** Begin Records supplied **
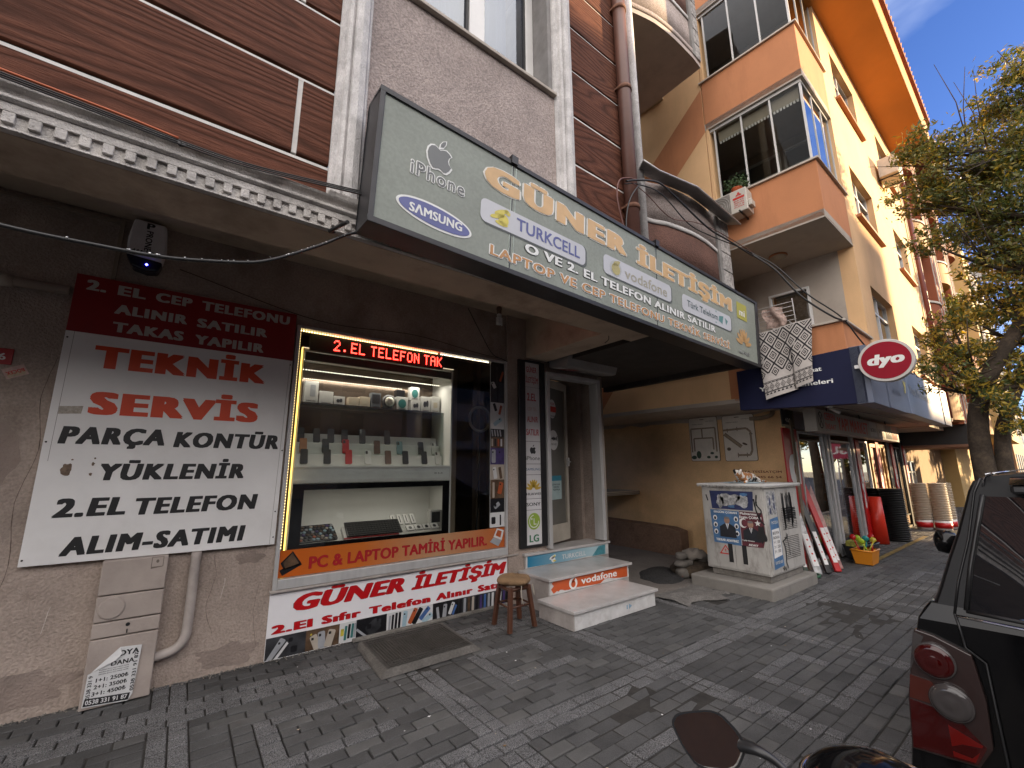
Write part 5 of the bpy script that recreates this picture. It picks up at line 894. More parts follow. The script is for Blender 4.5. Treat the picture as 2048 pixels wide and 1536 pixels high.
# calico cat on a light blue cloth on top of the cabinet
def cat():
    me=bpy.data.meshes.new('cat'); cx,cy,z=6.28,2.95,1.335
    J=[(0,0,.07,.062),(.09,.01,.075,.066),(.18,.03,.07,.062),(.25,.03,.055,.045),  # hips..
       (-.10,.0,.085,.055),(-.17,.0,.115,.042),(-.215,-.01,.135,.044),(-.255,-.02,.122,.026)]
    J+= [(-.19,.03,.175,.010),(-.21,.03,.165,.018),(-.19,-.045,.175,.010),(-.21,-.04,.165,.018)]
    J+= [(-.09,-.05,.03,.022),(-.17,-.07,.015,.016),(-.22,-.07,.014,.014),(-.08,.05,.03,.022),(-.16,.07,.015,.016)]
    J+= [(.22,-.05,.035,.03),(.16,-.09,.018,.018),(.11,-.10,.014,.014),(.31,.0,.03,.016),(.33,-.06,.018,.014),(.28,-.11,.016,.013),(.2,-.13,.015,.010)]
    E_=[(0,1),(1,2),(2,3),(0,4),(4,5),(5,6),(6,7),(6,9),(9,8),(6,11),(11,10),(4,12),(12,13),(13,14),(4,15),(15,16),(2,17),(17,18),(18,19),(3,20),(20,21),(21,22),(22,23)]
    me.from_pydata([(cx+j[0]*1.1,cy-.04+j[1]*1.2,z+j[2]*1.05) for j in J],E_,[]); o=bpy.data.objects.new('cat',me); COL.objects.link(o)
    s=o.modifiers.new('skin','SKIN'); 
    if not me.skin_vertices: 
        import bmesh; bm=bmesh.new(); bm.from_mesh(me); bm.verts.layers.skin.verify(); bm.to_mesh(me); bm.free()
    for i,j in enumerate(J): me.skin_vertices[0].data[i].radius=(j[3]*1.08,j[3]*1.08); me.skin_vertices[0].data[i].use_root=(i==0)
    ss=o.modifiers.new('sub','SUBSURF'); ss.levels=2; ss.render_levels=2
    m=bpy.data.materials.new('calico fur'); m.use_nodes=True; n=m.node_tree; b=n.nodes['Principled BSDF']; t=n.nodes.new('ShaderNodeTexCoord'); a=n.nodes.new('ShaderNodeTexNoise'); a.inputs['Scale'].default_value=11; a.inputs['Detail'].default_value=1; n.links.new(t.outputs['Object'],a.inputs['Vector']); r_=n.nodes.new('ShaderNodeValToRGB'); r_.color_ramp.interpolation='CONSTANT'; e=r_.color_ramp.elements; e[0].color=(.02,.018,.016,1); e[1].position=.42; e[1].color=(.60,.57,.53,1); q=e.new(.56); q.color=(.36,.16,.06,1); n.links.new(a.outputs['Fac'],r_.inputs[0]); n.links.new(r_.outputs[0],b.inputs['Base Color']); b.inputs['Roughness'].default_value=.9
    me.materials.append(m); tag(o,'calico cat with white, orange and black fur lying on the utility cabinet','cat')
    q=MB()
    for dy in (-.022,.016): q.lathe([(.005,0),(.003,.004)],(cx-.232*1.1-.018,cy-.055+dy*1.2,z+.152),(-1,0,.1),8)
    q.build('eyes',mat('dark cat eye',(.03,.04,.02),.2,0),o); q=MB(); q.lathe([(.006,0),(.003,.004)],(cx-.262*1.1-.022,cy-.062,z+.130),(-1,0,0),8); q.build('nose',mat('pink nose',(.35,.15,.13),.5,0),o)
cat()
q=MB(); q.grid(lambda u,v:(6.02+u*.50,2.74+v*.36,1.337+.014*abs(noise.noise(Vector((u*5,v*4,1))))+.03*math.sin(u*3.1)**8*0),24,16); q=one(q,'cloth',mat('pale blue cloth',(.42,.55,.62),.9,.08,6),'pale blue cloth spread under the cat on the cabinet','cloth')
# ================================================================ ALLEY THINGS
exB=V3(math.cos(R(1.5)),math.sin(R(1.5)),0); eyB=V3(-math.sin(R(4.5)),math.cos(R(4.5)),0); BO=V3(6.6,0,0)
BF=Fr(BO,exB,eyB,(0,0,1))
nxB=V3(math.cos(R(4.5)),math.sin(R(4.5)),0); nyB=V3(-math.sin(R(1.5)),math.cos(R(1.5)),0)
SP=lambda off:Fr(BO+exB*off,-eyB,(0,0,1),-nxB)      # panels on side faces: a=-y'
FN=lambda v:Fr(BO+eyB*v,exB,(0,0,1),-nyB)           # panels on street faces: a=x'
q=MB(); q.box(4.9,8.2,8.6,8.8,0,4.2); one(q,'alley_light_block',mat('light block render',(.34,.25,.15),.9,.15,2,dirt=.4),'plain rendered wall added at the far end of the alley to block backlight','wall')  # added wall that cuts the light entering the alley from behind
lw_=thing('low_wall','low rough wall with brown stained render at the back of the alley','wall',(7.3,5.5,0))
q=MB(); pr=[(-7.5,.0),(-4.5,0),(-4.5,.44),(-4.7,.49),(-5.4,.52),(-6.2,.545),(-7.5,.57)]
q.prism(pr,0,.30,Fr(BO+exB*.85,-eyB,(0,0,1),nxB)); q.build('wall_body',mat('crumbling brown render',(.19,.115,.075),.95,.3,3,1.0,35,dirt=.6,dcol=(.08,.05,.035),dscale=3,grain=.15),lw_,.02)
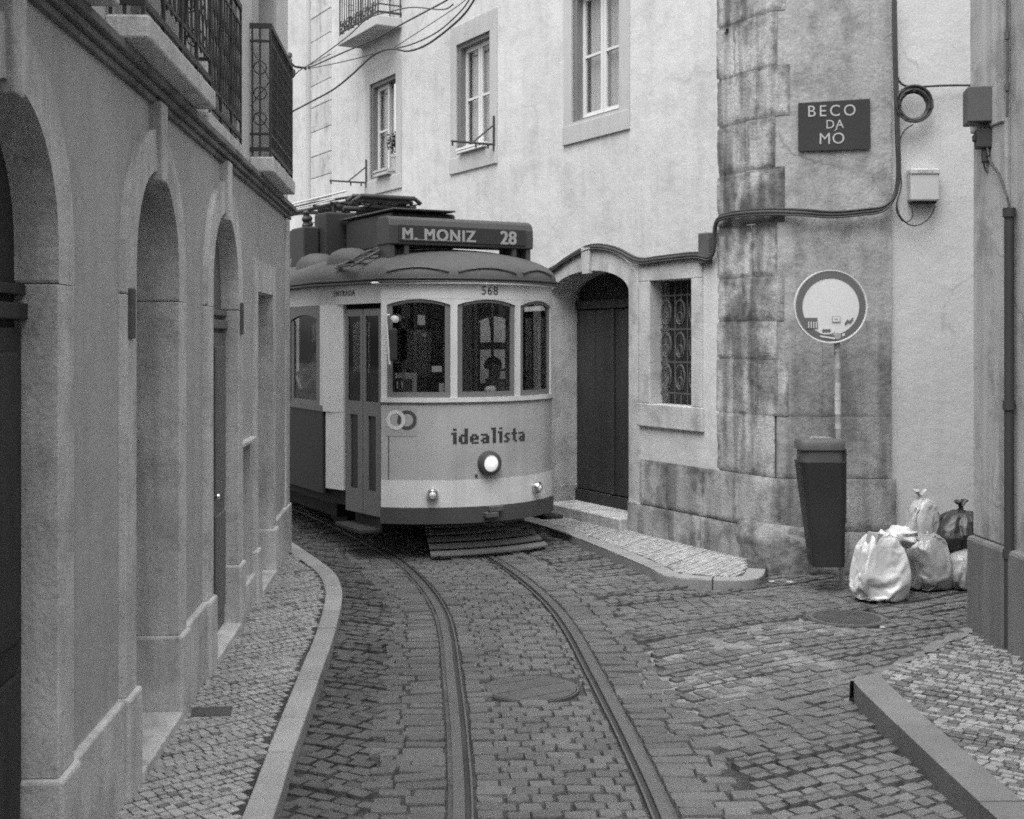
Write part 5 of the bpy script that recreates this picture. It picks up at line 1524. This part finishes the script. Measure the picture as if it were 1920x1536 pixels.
# rubbish bags
def bag(k, px, py, Y, m_, lab, zb=0.0, ang=0.0, tilt=0.0):
    root = empty('rubbish_bag', (at(px, py, Y).x, Y, zb), ang, lab, 'rubbish bag', 'rubbish bags')
    me = SACKS[k]; me.materials.clear(); me.materials.append(m_); me.name = 'bag_body'
    me.polygons.foreach_set('use_smooth', [True] * len(me.polygons))
    o = bpy.data.objects.new('bag_body', me); link(o, root); o.rotation_euler = (0, tilt, 0)
    sb = o.modifiers.new('smooth', 'SUBSURF'); sb.levels = sb.render_levels = 1
    top = max(me.vertices, key=lambda v: v.co.z).co
    return root, top
b1, tp_ = bag(0, 1648, 1120, 10.75, K['bag_white'], 'white slumped carrier bag standing in front of the other rubbish bags', 0, .25, .05)
def knot(root, c, r, m_, n=2):
    mb = MB()
    for k in range(n):
        a = pi * k + .4; pts = []
        for q in range(7):
            t = q / 6; pts.append((c[0] + cos(a) * r * t * 1.1, c[1] + sin(a) * r * .5 * t, c[2] - .02 + r * (1.9 * t - .5 * t * t)))
        mb.tube(pts, [r * (.22 + .5 * (q / 6)) for q in range(7)], 10, flat=.35)
    mb.lathe([(r * .5, -.02), (r * .32, r * .25), (r * .45, r * .5), (0, r * .6)], (c[0], c[1], c[2] - .02), 12)
    mb.v = [(x + .014 * noise.noise((x * 40, y * 40, z * 40)), y, z + .014 * noise.noise((x * 35, y * 35, z * 35 + 4))) for x, y, z in mb.v]
    mb.build('knot', m_, root, smooth=50)
MB().box(-.24, -.13, -.08, .04, .40, .545).build('carton', K['pole'], b1, bevel=.01).rotation_euler = (0, .25, .3)
lump('plastic_wrap', (at(1690, 1020, 10.98).x, 10.98, .50), (.14, .12, .08), K['bag_white'], 'white crumpled plastic bundle on top of the heap behind the carrier bag', 'rubbish', 5, .3, .45)
r_, t_ = bag(1, 1738, 1080, 11.28, K['bag_grey'], 'grey bulging rubbish bag behind the white carrier bag', 0, .8)
r_, t_ = bag(2, 1730, 1010, 11.44, K['bag_clear'], 'pale translucent bag standing highest in the heap of rubbish', .37, .3); knot(r_, t_, .05, K['bag_clear'])
r_, t_ = bag(3, 1806, 1080, 11.35, K['bag_clear2'], 'pale bag under the black bag beside the right pier', 0, 1.2)
r_, t_ = bag(4, 1800, 1010, 11.46, K['bag_black'], 'knotted black bag lying on top of the rubbish heap', .31, .5); knot(r_, t_, .055, K['bag_black'])
# scraps of litter
for px, py, r, lab in ((1448, 1092, .035, 'small pale scrap of paper on the cobbles by the corner boulder'), (1481, 1093, .045, 'larger pale scrap of paper on the cobbles near the litter bin'), (1655, 1178, .03, 'tiny white scrap on the cobbles beside the ribbed manhole')):
    X, Y = gpt(px, py, 0); lump('paper_scrap', (X, Y, .006), (r * .8, r * .6, .010), K['letter'], lab, 'litter', px * .1)

# ------------------------------------------------------------------ people in the tram
def skin_mesh(name, pts, edges, rad, m_, parent, sub=1):
    me = bpy.data.meshes.new(name); me.from_pydata(pts, edges, []); o = bpy.data.objects.new(name, me); COL.objects.link(o)
    md = o.modifiers.new('s', 'SKIN'); md.use_smooth_shade = True
    for i, r in enumerate(rad):
        r = r if isinstance(r, tuple) else (r, r); me.skin_vertices[0].data[i].radius = r
    me.skin_vertices[0].data[0].use_root = True
    sb = o.modifiers.new('b', 'SUBSURF'); sb.levels = sub; sb.render_levels = sub
    dg = bpy.context.evaluated_depsgraph_get(); m2 = bpy.data.meshes.new_from_object(o.evaluated_get(dg))
    bpy.data.objects.remove(o); m2.name = name; m2.materials.clear(); m2.materials.append(m_)
    m2.polygons.foreach_set('use_smooth', [True] * len(m2.polygons))
    n = bpy.data.objects.new(name, m2); return link(n, parent)
def person(loc, rz, lab, arms, coat, hair_m, cap=False):
    P = empty('person', loc, rz, lab, 'person')
    # pelvis, belly, chest, neck, chin, head, crown, nose; legs; arms with hands
    pts = [(0, 0, .50), (0, .02, .68), (0, .02, .92), (0, .0, 1.10), (0, -.03, 1.17), (0, -.02, 1.26), (0, 0, 1.345), (0, -.135, 1.225)]
    ed = [(0, 1), (1, 2), (2, 3), (3, 4), (4, 5), (5, 6), (5, 7)]; rad = [(.16, .11), (.15, .10), (.17, .10), .055, (.06, .07), (.078, .095), (.055, .065), .012]
    for s_ in (-1, 1):
        b = len(pts); pts += [(s_ * .10, -.05, .49), (s_ * .13, -.43, .50), (s_ * .13, -.42, .08), (s_ * .14, -.56, .04)]
        ed += [(0, b), (b, b + 1), (b + 1, b + 2), (b + 2, b + 3)]; rad += [.085, .062, .045, .035]
        sh, el, wr = arms[0 if s_ < 0 else 1]
        b = len(pts); pts += [sh, el, wr]; ed += [(2, b), (b, b + 1), (b + 1, b + 2)]; rad += [.06, .042, .028]
        d = (Vector(wr) - Vector(el)).normalized(); side = Vector((s_ * -1, 0, 0)); 
        pal = Vector(wr) + d * .06; b2 = len(pts); pts.append(tuple(pal)); ed.append((b + 2, b2)); rad.append((.036, .018))
        up = d.cross(side).normalized(); side = up.cross(d)
        for q, (o_, ln) in enumerate(((-.027, .066), (-.009, .076), (.009, .07), (.027, .055))):
            a_ = pal + d * .03 + side * o_; c_ = a_ + d * ln * .55 - up * .012; e_ = c_ + d * ln * .4 - up * .03
            k = len(pts); pts += [tuple(a_), tuple(c_), tuple(e_)]; ed += [(b2, k), (k, k + 1), (k + 1, k + 2)]; rad += [.009, .0085, .007]
        a_ = Vector(wr) + d * .025 + side * -.038; c_ = a_ + d * .04 - side * .014 - up * .01
        k = len(pts); pts += [tuple(a_), tuple(c_)]; ed += [(b2, k), (k, k + 1)]; rad += [.011, .009]
    body = skin_mesh('body', pts, ed, rad, K['skin'], P)
    jp = [(0, 0, .52), (0, .02, .68), (0, .02, .92), (0, .01, 1.07)]; je = [(0, 1), (1, 2), (2, 3)]; jr = [(.18, .13), (.17, .12), (.195, .125), (.075, .075)]
    for a in arms:
        b = len(jp); w = Vector(a[1]).lerp(Vector(a[2]), .9); jp += [a[0], a[1], tuple(w)]; je += [(2, b), (b, b + 1), (b + 1, b + 2)]; jr += [.078, .06, .045]
    skin_mesh('jacket', jp, je, jr, coat, P)
    tp = [(0, 0, .48)]; te = []; tr2 = [(.17, .12)]
    for s_ in (-1, 1):
        b = len(tp); tp += [(s_ * .10, -.05, .48), (s_ * .13, -.43, .50), (s_ * .13, -.42, .12)]; te += [(0, b), (b, b + 1), (b + 1, b + 2)]; tr2 += [.10, .077, .06]
    skin_mesh('trousers', tp, te, tr2, K['cloth_dark'], P)
    hm = MB(); n = 20; vs = []
    for j in range(9):
        th = (pi * .60) * j / 8
        for i in range(n):
            ph = 2 * pi * i / n; d = Vector((sin(th) * cos(ph), sin(th) * sin(ph), cos(th)))
            lim = 1.0 if d.y > -.35 or d.z > .45 else .78
            vs.append((d.x * .094 * lim, -.005 + d.y * .112 * lim, 1.285 + d.z * .105))
    hm.add(vs, [(j * n + i, j * n + (i + 1) % n, (j + 1) * n + (i + 1) % n, (j + 1) * n + i) for j in range(8) for i in range(n)])
    hm.build('hair', hair_m, P, smooth=80)
    em = MB()
    for x in (-.032, .032): em.lathe([(0, -.006), (.011, -.003), (.011, .003), (0, .006)], (x, -.112, 1.262), 10, 'y')
    em.box(-.024, .024, -.116, -.108, 1.180, 1.188)
    em.build('face_marks', K['hair'], P)
    return P
pw = TR.world(.55, .95, .62); 
person(pw, TR.ang, 'person in dark clothes driving, seen through the centre window of the tram', [((-.19, .01, 1.02), (-.24, -.12, .80), (-.16, -.33, .86)), ((.19, .01, 1.02), (.25, -.14, .80), (.12, -.36, .88))], K['cloth_dark'], K['hair'])
pw = TR.world(-.93, 2.45, .78)
person(pw, TR.ang + .25, 'seated person in a grey top holding up a phone at the tram side window', [((-.19, .01, 1.02), (-.25, -.14, .82), (-.12, -.30, 1.06)), ((.19, .01, 1.02), (.24, -.10, .78), (.14, -.33, .72))], K['cloth_mid'], K['hair'])
ph = MB().box(-.038, .038, -.005, .005, -.075, .075).build('phone', K['paper'], None, bevel=.004)
ph.location = Vector(pw) + Matrix.Rotation(TR.ang + .25, 3, 'Z') @ Vector((-.115, -.345, 1.16)); ph.rotation_euler = (.1, 0, TR.ang + .25); tag(ph, 'pale phone held up by the passenger at the side window', 'phone')

# ------------------------------------------------------------------ pieces that stand apart become parts of their own
SKIP = ('scrawl', 'number', 'railing', 'grille', 'foliage', 'stones', 'cobbles', 'ribs', 'quoin', 'rendered', 'string_course', 'display', 'marks', 'gland', 'lead', 'gutter', 'roof_ridge', 'truck')
def split_parts(o):
    me = o.data; nv = len(me.vertices)
    if nv > 20000 or o.name.split('.')[0].endswith(SKIP) or any(k in o.name for k in SKIP): return
    par = list(range(nv))
    def find(a):
        while par[a] != a: par[a] = par[par[a]]; a = par[a]
        return a
    for e in me.edges:
        a, b = find(e.vertices[0]), find(e.vertices[1])
        if a != b: par[a] = b
    bb = {}
    for v in me.vertices:
        r = find(v.index); c = v.co
        if r not in bb: bb[r] = [c.x, c.y, c.z, c.x, c.y, c.z]
        else:
            q = bb[r]; q[0] = min(q[0], c.x); q[1] = min(q[1], c.y); q[2] = min(q[2], c.z); q[3] = max(q[3], c.x); q[4] = max(q[4], c.y); q[5] = max(q[5], c.z)
    cl = [[list(q), {r}] for r, q in bb.items()]
    if len(cl) < 2 or len(cl) > 400: return
    ch = True; E = .07 if 'letter' in o.name else .012
    while ch:
        ch = False
        for i in range(len(cl)):
            for j in range(i + 1, len(cl)):
                a, b = cl[i][0], cl[j][0]
                if all(a[k] - E <= b[k + 3] and b[k] - E <= a[k + 3] for k in range(3)):
                    cl[i] = [[min(a[k], b[k]) for k in range(3)] + [max(a[k + 3], b[k + 3]) for k in range(3)], cl[i][1] | cl[j][1]]
                    cl.pop(j); ch = True; break
            if ch: break
    if len(cl) < 2 or len(cl) > 14: return
    root = [find(i) for i in range(nv)]
    src = me.copy(); base = o.name.split('.')[0]
    for k, (_, rs) in enumerate(cl):
        m2 = src.copy(); b = bmesh.new(); b.from_mesh(m2); b.verts.ensure_lookup_table()
        bmesh.ops.delete(b, geom=[v for v in b.verts if root[v.index] not in rs], context='VERTS'); b.to_mesh(m2); b.free()
        if k == 0: o.data = m2
        else:
            c = o.copy(); c.data = m2; c.name = base; COL.objects.link(c)
for o in [q for q in COL.objects if q.type == 'MESH' and q.parent is not None]: split_parts(o)

# ------------------------------------------------------------------ light, sky, camera
w = bpy.data.worlds.new('World'); scene.world = w; w.use_nodes = True
nt = w.node_tree; nt.nodes.clear()
wo = nt.nodes.new('ShaderNodeOutputWorld'); bg = nt.nodes.new('ShaderNodeBackground'); sk = nt.nodes.new('ShaderNodeTexSky'); bw = nt.nodes.new('ShaderNodeRGBToBW')
sk.sky_type = 'NISHITA'; sk.sun_disc = False; sk.dust_density = 4.0; sk.air_density = 1.0
SUN_EL, SUN_AZ = radians(66), radians(205)      # compass azimuth: 0 = +Y, clockwise
sk.sun_elevation = SUN_EL; sk.sun_rotation = SUN_AZ
bg.inputs[1].default_value = 0.15
nt.links.new(sk.outputs[0], bw.inputs[0]); nt.links.new(bw.outputs[0], bg.inputs[0]); nt.links.new(bg.outputs[0], wo.inputs[0])
sl = bpy.data.lights.new('sun', 'SUN'); sl.energy = 1.4; sl.angle = radians(60); sl.color = (1, 1, 1)
so = bpy.data.objects.new('sun', sl); link(so)
dv = Vector((sin(SUN_AZ) * cos(SUN_EL), cos(SUN_AZ) * cos(SUN_EL), sin(SUN_EL)))
so.rotation_euler = (-dv).to_track_quat('-Z', 'Y').to_euler(); so.location = dv * 30
cam = bpy.data.cameras.new('camera'); cam.sensor_width = 36; cam.sensor_fit = 'HORIZONTAL'; cam.lens = FPX / 1920 * 36
cam.shift_y = -133 / 1920; cam.clip_end = 400; cam.clip_start = .05
co = bpy.data.objects.new('camera', cam); link(co); co.location = (0, 0, CAMH); co.rotation_euler = (radians(90), 0, 0)
scene.camera = co
vs_ = scene.view_settings; vs_.view_transform = 'Standard'; vs_.look = 'None'; vs_.exposure = 1.1; vs_.gamma = 1
scene.cycles.use_denoising = False; scene.cycles.filter_width = 1.8; scene.cycles.use_adaptive_sampling = True; scene.cycles.adaptive_threshold = 0.025
scene.cycles.max_bounces = 8; scene.cycles.transparent_max_bounces = 12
** End Records supplied **
▶ _What you will do_
Pull out all lines of the data with the string "picture".

▶ _Result of this exercise_
Write part 5 of the bpy script that recreates this picture. It picks up at line 894. More parts follow. The script is for Blender 4.5. Treat the picture as 2048 pixels wide and 1536 pixels high.
Write part 5 of the bpy script that recreates this picture. It picks up at line 1524. This part finishes the script. Measure the picture as if it were 1920x1536 pixels.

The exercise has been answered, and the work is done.